[Rows from a 3D scene dataset]
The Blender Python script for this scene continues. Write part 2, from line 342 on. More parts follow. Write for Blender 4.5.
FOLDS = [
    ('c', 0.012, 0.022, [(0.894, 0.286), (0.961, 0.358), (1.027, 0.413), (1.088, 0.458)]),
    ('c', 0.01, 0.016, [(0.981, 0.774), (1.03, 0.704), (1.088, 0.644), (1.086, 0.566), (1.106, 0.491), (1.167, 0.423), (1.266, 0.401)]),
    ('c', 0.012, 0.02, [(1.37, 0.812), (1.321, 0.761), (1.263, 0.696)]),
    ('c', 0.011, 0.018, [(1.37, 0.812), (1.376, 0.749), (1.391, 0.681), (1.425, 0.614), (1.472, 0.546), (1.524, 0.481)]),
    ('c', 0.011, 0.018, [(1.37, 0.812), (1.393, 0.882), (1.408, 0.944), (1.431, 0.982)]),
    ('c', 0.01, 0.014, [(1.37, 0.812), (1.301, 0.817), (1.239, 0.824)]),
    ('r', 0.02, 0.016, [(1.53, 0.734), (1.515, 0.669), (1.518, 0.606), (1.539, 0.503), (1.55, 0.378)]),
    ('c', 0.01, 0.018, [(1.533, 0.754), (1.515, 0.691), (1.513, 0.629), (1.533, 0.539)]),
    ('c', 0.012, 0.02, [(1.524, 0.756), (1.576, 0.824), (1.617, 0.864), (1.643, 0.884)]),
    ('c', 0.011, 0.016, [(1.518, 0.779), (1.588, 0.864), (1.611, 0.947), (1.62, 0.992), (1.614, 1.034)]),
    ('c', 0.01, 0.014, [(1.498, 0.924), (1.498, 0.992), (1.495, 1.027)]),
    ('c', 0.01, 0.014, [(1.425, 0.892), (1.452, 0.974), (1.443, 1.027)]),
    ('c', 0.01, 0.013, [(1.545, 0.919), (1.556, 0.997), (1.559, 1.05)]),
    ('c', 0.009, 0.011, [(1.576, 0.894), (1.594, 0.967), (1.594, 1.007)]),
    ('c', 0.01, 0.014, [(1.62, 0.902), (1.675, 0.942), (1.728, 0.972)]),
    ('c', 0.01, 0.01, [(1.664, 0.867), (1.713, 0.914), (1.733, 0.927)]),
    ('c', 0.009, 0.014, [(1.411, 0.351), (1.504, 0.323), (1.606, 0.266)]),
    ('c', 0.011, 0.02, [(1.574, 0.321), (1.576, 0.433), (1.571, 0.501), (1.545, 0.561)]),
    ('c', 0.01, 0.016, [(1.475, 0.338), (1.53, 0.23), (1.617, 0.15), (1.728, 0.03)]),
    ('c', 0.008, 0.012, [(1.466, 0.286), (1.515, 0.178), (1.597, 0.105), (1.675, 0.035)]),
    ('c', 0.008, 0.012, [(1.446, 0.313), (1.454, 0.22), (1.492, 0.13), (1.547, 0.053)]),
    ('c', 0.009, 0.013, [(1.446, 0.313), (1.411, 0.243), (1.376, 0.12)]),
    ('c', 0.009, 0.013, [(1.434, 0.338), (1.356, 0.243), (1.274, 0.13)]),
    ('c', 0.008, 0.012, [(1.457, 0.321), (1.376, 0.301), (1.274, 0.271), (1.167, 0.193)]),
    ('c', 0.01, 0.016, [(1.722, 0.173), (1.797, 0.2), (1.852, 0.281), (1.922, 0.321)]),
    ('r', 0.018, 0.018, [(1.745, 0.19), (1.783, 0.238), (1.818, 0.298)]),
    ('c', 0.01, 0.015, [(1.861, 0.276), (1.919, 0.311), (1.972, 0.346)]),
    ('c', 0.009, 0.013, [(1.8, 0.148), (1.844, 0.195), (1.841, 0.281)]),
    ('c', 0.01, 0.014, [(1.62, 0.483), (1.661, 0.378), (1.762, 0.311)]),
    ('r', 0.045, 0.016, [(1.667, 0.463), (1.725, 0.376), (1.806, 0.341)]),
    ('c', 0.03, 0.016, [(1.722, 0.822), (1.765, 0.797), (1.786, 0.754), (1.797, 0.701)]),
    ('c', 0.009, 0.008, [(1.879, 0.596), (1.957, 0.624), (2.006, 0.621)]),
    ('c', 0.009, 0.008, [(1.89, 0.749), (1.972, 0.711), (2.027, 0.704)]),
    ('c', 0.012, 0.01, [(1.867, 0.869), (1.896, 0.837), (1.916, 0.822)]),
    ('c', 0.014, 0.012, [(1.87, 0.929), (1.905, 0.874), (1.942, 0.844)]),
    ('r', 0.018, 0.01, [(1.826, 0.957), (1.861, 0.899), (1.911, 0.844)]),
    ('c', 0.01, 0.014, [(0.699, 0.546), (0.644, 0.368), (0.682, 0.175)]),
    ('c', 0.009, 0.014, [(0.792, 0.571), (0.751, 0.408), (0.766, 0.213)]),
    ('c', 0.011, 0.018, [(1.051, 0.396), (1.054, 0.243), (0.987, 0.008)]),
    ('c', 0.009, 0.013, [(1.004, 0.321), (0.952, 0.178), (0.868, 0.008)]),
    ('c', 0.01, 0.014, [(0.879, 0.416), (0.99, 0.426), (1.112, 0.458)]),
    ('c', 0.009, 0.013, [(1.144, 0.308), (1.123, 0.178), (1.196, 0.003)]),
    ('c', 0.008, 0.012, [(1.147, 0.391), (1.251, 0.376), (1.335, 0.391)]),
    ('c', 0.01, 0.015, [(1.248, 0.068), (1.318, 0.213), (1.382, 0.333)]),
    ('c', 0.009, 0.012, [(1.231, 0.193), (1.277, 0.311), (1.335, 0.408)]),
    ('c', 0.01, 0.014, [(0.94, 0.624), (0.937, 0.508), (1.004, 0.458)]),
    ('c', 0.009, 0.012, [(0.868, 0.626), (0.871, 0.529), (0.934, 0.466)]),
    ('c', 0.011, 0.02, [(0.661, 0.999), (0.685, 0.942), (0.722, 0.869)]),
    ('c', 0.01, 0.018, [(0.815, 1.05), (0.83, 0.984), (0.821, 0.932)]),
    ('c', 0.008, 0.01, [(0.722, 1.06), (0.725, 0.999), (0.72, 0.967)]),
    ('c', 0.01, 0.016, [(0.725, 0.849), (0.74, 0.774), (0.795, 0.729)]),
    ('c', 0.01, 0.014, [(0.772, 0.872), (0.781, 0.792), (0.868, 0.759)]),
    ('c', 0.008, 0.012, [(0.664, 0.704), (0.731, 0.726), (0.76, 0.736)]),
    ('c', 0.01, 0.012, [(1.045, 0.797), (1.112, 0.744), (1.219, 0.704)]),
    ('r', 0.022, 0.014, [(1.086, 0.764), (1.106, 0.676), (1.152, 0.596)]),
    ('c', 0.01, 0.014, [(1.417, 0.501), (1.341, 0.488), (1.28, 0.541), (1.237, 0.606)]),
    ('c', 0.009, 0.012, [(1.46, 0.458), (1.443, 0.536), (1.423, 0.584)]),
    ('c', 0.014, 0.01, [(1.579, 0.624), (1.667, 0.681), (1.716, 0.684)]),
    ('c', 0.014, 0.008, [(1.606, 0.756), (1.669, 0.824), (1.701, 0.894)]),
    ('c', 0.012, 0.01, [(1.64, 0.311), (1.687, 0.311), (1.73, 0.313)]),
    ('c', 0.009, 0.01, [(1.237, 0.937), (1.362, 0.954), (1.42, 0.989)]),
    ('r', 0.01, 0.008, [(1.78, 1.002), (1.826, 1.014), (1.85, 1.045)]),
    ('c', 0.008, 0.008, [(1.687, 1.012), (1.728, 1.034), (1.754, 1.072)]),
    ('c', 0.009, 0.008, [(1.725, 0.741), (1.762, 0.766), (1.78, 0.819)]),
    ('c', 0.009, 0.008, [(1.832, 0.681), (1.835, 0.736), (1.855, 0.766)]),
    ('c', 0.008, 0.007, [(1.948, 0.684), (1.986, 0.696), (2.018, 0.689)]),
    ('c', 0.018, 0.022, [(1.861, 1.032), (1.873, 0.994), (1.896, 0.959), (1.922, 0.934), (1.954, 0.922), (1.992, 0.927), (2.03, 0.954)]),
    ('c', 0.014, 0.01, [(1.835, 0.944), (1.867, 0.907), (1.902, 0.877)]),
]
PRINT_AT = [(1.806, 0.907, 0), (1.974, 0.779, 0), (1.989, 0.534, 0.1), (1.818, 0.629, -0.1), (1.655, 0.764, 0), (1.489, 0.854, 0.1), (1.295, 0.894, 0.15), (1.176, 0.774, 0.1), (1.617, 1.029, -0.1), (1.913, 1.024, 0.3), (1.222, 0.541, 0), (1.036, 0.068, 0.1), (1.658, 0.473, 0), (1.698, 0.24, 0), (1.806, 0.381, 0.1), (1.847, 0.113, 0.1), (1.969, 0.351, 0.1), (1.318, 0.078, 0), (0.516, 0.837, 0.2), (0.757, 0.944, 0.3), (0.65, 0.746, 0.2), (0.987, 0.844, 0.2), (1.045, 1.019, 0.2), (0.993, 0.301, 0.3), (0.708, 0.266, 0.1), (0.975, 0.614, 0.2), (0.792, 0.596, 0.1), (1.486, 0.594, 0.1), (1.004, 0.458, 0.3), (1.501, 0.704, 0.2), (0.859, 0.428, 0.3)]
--
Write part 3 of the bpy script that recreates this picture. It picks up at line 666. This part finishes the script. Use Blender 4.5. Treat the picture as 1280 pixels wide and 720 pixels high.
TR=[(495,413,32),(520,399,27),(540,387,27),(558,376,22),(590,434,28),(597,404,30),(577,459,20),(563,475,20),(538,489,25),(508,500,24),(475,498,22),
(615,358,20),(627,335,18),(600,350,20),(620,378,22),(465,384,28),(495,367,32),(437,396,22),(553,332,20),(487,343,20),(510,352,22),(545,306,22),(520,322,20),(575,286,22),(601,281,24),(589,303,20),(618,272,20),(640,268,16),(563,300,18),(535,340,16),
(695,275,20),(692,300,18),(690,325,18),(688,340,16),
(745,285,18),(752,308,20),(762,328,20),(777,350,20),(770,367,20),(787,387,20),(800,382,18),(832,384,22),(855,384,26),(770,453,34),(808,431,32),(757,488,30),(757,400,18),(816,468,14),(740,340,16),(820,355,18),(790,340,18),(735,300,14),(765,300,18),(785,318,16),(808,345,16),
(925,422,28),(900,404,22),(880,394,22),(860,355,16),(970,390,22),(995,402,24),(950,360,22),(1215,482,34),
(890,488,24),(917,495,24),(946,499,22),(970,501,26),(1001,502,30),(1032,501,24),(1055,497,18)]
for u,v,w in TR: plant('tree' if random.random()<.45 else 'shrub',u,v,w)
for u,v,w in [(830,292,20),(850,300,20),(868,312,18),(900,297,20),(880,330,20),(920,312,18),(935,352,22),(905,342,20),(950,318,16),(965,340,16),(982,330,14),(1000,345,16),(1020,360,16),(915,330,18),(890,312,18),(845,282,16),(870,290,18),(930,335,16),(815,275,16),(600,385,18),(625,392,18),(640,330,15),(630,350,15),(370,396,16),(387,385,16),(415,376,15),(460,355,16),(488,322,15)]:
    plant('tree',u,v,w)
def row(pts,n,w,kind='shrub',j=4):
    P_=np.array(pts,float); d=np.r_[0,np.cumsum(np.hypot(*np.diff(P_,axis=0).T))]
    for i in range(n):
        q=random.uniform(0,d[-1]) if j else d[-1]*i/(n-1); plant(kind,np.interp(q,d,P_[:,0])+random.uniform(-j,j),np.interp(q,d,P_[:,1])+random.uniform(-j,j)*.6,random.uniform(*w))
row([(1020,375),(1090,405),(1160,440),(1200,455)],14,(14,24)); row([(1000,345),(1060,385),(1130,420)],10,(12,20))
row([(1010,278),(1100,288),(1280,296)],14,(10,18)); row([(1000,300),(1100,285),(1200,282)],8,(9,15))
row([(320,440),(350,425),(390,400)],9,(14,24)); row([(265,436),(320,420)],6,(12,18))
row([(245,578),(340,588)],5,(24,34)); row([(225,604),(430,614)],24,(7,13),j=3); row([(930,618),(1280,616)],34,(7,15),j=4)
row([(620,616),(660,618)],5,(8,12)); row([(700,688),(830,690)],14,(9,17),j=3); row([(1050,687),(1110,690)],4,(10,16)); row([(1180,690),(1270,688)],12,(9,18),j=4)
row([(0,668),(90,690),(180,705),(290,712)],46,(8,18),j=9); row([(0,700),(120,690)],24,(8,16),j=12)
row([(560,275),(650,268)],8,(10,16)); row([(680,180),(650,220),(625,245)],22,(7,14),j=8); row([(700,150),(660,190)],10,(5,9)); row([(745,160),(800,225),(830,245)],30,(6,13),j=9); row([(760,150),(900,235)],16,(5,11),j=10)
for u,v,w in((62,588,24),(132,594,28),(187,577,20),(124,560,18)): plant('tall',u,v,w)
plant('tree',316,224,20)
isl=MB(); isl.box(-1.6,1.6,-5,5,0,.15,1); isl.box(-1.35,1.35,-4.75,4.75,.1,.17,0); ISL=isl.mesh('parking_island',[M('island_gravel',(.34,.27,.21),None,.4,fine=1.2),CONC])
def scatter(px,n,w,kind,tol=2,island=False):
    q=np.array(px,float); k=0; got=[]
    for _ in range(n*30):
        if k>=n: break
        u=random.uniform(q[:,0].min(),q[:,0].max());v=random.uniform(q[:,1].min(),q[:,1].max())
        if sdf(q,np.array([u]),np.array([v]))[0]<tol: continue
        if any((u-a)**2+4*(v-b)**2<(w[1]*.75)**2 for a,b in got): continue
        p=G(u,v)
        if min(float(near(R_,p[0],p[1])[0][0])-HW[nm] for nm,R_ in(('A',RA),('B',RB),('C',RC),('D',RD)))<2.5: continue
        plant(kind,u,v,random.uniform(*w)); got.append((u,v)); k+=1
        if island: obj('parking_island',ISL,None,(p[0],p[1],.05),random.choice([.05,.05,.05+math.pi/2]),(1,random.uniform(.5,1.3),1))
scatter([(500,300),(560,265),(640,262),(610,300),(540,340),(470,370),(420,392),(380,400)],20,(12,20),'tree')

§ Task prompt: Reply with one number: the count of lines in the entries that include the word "Write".

§ Exercise answer: 2